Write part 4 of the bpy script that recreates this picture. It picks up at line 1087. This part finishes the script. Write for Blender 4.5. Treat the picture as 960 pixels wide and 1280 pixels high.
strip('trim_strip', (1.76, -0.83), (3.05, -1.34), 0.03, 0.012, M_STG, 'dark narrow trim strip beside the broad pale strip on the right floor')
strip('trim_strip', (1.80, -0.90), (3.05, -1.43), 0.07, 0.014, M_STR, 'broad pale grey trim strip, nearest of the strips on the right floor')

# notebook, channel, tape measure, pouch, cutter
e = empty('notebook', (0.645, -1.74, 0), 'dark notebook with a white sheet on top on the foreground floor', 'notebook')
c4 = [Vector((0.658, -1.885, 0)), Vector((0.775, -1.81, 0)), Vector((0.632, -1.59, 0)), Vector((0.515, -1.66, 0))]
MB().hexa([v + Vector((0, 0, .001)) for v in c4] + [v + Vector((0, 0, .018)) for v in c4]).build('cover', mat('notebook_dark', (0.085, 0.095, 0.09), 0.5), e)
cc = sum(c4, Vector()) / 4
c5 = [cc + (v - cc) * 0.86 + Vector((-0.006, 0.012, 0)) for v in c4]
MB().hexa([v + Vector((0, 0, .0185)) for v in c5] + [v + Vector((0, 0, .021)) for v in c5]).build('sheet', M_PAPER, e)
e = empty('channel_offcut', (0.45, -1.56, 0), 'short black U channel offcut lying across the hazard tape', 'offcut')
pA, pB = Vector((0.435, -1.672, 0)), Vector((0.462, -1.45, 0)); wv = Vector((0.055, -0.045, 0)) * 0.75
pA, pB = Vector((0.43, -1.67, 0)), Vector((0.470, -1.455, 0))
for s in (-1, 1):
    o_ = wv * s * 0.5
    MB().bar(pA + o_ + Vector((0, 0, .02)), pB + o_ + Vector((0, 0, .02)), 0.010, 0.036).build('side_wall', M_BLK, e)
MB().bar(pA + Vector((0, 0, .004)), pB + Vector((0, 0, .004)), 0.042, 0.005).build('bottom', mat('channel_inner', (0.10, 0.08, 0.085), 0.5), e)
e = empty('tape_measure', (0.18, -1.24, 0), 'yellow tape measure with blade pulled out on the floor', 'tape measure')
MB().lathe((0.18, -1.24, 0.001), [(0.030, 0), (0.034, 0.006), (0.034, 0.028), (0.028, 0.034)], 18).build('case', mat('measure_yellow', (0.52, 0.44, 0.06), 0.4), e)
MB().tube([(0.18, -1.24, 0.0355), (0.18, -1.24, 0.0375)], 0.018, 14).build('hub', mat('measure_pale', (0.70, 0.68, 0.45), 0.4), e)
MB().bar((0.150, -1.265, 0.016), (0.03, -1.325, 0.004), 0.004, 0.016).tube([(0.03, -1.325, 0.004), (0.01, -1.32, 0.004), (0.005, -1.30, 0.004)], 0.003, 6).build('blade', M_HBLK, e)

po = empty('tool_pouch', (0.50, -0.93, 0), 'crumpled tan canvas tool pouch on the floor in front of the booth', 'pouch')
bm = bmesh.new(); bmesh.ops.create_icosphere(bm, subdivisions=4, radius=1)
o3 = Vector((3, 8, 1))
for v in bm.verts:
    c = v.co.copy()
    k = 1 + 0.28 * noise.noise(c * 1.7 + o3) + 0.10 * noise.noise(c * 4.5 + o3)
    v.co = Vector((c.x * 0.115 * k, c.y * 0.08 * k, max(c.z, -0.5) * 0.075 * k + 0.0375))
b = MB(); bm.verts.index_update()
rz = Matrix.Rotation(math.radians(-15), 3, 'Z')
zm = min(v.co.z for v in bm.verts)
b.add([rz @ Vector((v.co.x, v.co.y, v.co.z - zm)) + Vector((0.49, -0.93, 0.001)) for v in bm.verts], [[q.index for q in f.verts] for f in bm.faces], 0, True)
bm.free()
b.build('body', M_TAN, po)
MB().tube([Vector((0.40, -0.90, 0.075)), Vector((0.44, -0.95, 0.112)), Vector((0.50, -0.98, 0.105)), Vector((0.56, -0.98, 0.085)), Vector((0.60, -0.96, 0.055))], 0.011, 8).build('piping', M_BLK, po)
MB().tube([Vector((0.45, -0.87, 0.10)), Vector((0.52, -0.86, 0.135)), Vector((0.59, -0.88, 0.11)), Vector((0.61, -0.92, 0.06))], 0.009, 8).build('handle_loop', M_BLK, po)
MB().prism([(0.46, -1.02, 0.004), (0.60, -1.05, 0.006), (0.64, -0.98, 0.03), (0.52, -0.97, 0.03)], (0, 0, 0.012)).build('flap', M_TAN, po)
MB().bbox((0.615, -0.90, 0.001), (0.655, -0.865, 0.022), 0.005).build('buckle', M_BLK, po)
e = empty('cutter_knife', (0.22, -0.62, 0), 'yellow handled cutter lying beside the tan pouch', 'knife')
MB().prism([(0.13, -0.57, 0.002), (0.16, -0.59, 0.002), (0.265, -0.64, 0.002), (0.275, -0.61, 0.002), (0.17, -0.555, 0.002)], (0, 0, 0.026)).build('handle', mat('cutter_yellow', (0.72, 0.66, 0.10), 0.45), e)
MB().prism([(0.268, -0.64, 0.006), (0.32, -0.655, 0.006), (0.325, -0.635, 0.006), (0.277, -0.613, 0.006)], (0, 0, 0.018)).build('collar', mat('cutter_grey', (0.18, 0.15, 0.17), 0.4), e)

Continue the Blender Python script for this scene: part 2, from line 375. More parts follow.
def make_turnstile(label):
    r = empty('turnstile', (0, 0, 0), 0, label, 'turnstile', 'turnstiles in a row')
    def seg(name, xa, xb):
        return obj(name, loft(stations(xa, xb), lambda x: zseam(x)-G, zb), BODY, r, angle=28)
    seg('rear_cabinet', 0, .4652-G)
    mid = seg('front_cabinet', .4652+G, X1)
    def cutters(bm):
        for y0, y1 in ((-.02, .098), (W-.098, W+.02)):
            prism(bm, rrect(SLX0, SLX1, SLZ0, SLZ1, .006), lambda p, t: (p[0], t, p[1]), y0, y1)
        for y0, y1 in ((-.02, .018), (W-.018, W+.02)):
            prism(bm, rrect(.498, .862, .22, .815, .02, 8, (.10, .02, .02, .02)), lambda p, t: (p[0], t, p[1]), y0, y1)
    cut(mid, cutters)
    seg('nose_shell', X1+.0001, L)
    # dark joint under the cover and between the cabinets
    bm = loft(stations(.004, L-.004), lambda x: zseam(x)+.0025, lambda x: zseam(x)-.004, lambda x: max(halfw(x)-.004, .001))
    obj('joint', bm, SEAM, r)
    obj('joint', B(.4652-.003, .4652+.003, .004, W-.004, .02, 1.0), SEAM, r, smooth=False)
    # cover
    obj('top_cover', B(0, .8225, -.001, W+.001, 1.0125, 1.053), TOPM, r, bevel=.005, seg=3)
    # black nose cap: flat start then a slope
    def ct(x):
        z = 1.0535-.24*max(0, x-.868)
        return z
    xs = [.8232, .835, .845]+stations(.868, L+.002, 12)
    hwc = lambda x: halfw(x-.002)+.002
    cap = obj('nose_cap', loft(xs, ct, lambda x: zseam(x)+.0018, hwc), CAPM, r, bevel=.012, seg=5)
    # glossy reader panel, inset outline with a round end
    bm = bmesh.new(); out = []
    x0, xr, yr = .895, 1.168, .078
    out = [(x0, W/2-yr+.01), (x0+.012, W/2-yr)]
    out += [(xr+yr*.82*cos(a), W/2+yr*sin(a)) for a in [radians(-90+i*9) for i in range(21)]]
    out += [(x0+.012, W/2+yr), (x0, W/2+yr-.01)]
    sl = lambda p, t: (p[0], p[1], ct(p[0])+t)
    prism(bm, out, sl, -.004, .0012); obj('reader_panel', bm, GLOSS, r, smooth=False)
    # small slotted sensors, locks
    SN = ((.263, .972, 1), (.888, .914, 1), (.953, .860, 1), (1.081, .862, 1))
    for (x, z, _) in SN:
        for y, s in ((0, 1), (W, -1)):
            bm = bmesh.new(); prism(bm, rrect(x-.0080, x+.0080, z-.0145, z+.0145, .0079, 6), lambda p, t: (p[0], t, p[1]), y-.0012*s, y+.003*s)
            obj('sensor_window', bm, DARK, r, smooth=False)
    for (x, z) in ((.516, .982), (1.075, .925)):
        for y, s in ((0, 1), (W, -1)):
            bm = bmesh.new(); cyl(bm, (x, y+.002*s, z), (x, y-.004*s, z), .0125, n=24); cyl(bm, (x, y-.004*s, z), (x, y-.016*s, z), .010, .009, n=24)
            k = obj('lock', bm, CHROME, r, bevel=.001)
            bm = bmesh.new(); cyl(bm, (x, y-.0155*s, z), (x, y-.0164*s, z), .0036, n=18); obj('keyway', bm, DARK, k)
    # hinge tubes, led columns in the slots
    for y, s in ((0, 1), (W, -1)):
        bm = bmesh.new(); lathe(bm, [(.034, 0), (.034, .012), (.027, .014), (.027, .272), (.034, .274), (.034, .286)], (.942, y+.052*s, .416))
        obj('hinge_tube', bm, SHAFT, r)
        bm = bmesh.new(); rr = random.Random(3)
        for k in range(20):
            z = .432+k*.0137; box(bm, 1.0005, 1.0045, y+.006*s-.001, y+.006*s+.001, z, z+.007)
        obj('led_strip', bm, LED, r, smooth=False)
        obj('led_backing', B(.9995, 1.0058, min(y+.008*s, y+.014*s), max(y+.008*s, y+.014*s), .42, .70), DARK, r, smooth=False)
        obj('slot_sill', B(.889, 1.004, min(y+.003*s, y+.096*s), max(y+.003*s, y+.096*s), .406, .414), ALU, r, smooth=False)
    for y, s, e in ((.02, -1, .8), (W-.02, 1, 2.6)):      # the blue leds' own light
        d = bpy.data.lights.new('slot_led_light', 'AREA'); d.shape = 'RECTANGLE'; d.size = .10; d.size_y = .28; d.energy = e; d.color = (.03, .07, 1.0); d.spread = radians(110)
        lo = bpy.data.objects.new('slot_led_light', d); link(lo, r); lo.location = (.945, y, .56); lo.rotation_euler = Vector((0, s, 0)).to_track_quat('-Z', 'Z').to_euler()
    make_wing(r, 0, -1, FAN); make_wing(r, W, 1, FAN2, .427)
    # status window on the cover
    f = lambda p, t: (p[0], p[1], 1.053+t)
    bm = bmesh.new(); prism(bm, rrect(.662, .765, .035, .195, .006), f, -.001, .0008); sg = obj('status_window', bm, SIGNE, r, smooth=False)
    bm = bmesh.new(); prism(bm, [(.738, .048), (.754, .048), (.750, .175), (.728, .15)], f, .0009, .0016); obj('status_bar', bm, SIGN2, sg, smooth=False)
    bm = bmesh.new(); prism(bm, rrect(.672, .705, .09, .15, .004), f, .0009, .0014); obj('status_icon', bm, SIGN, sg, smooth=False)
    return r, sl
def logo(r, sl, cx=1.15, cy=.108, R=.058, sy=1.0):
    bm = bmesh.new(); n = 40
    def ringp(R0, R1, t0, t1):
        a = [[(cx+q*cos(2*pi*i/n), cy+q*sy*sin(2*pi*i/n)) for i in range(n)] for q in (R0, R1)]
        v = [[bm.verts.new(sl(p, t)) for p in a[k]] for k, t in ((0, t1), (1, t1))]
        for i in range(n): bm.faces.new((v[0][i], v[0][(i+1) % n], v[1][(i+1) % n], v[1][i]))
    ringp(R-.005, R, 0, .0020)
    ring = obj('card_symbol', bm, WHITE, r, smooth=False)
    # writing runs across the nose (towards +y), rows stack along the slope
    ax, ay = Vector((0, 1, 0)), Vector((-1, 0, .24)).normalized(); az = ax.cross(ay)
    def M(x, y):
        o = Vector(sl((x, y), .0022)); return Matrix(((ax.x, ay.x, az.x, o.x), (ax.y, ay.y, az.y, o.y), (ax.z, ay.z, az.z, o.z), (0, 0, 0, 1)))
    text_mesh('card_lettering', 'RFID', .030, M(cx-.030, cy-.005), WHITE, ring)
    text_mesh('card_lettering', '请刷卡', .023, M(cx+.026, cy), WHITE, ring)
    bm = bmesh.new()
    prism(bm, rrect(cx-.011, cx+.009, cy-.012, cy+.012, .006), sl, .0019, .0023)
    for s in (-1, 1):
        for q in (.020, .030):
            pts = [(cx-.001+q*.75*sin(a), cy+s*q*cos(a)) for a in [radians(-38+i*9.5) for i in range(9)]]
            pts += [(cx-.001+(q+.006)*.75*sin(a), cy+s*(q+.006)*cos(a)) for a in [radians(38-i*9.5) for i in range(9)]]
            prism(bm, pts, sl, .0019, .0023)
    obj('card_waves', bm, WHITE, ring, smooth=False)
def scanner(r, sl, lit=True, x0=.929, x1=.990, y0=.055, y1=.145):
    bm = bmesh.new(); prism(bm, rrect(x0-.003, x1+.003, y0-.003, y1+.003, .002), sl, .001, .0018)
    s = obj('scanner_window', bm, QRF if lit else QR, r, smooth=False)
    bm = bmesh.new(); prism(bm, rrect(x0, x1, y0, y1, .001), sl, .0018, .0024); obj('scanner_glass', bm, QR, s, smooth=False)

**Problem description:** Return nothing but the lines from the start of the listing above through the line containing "strips on the right floor')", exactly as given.

**Result for this task:**
Write part 4 of the bpy script that recreates this picture. It picks up at line 1087. This part finishes the script. Write for Blender 4.5. Treat the picture as 960 pixels wide and 1280 pixels high.
strip('trim_strip', (1.76, -0.83), (3.05, -1.34), 0.03, 0.012, M_STG, 'dark narrow trim strip beside the broad pale strip on the right floor')
strip('trim_strip', (1.80, -0.90), (3.05, -1.43), 0.07, 0.014, M_STR, 'broad pale grey trim strip, nearest of the strips on the right floor')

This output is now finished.